Parmi les licences exploitées en France par Vestron il y a celle décidément bien trop rare en France de Godzilla. Pas la version américanisée par Legendary Pictures et son MonsterVerse, mais bien celle dérivée des mythiques productions nippones. Artiste au style inimitable, James Stokoe en est profondément amoureux et ça se voit !
Croisé tout récemment dans les pages du troisième numéro du nouveau Métal Hurlant, James Stokoe est certes un artiste le plus souvent présent sur des licences plus ou moins fructueuses (Warhammer 40000, Rival Schools, Moon Knight...) mais il est aussi de ceux qui s'approprient systématiquement l'univers qu'il approche. Comme ce fut le cas pour le tétanisant Aliens Perdition, survival musclé et oppressant, où son style manga et pulp donnait un nouvel écho à l'organicité de la célèbre créature. Surtout, sous le dehors d'un pur divertissement comics il préservait le point de vue profondément humain. Un contraste entre la monstruosité et une proie bien plus proche de nous qui sied à merveille à une bande dessinée consacrée à Godzilla. Multipliant les détails de destructions, les déflagrations d'explosions et les affrontements titanesques, Stokoe prend cependant toujours le point de vue du témoin, rarement vraiment proche de l'action, toujours tremblant au sol ou s'aventurant dans les airs. Comme dans les meilleurs films de la licence, l'échelle est d'autant plus primordiale que l'artiste s'attache à reproduire avec énormément de respect, et sans doute une bonne dose de nostalgie, la touche rétro, un peu maladroite, d'un Godzilla en costume de caoutchouc rejoint d'épisode en épisode par une bonne quantité de ses collègues.

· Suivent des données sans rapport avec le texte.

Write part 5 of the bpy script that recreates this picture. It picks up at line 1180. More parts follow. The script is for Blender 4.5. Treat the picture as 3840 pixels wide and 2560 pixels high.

Mothra, Ebirah, Hedora, King Godorah ou Gingan viennent lui livrer bataille dans des séquences particulièrement impressionnantes et grandioses où l'on retrouve l'énergie des bonnes vieilles productions de l'ère Showa. Un hommage brillant, excitant mais qui surprend aussi par cette inéluctable apocalypse qui se met en place. Réinventant la chronologie des films à sa façon, James Stokoe imagine la guerre que livre un homme, Ota Murakami, contre la créature au cours de cinquante années bien occupées. De la première apparition du saurien géant à la montée graduelle en puissance des kaiju et des dévastations qui les suivent, le récit entremêle à la perfection les évolutions même de la créature au cinéma, tout en s'appuyant sur une course poursuite entre les forces anti-monstre et un scientifique vendu au plus offrant qui provoque inlassablement l'arrivée de nouvelles créatures de plus en plus puissantes. De simple témoin de la catastrophe à pilote terminal d'un Mechagodzilla dernier cri, Ota Murakami mu son obsession en relation de plus en plus complexe avec le Godzilla et sous la lassitude du vieux guerrier apparait sans doute une certaine forme de respect. Le combat de toute une vie, mais un combat perdu d'avance, illustré comme un blockbuster épique sans temps mort et bourré jusqu'à la gueule de combats de monstres géants. Massif.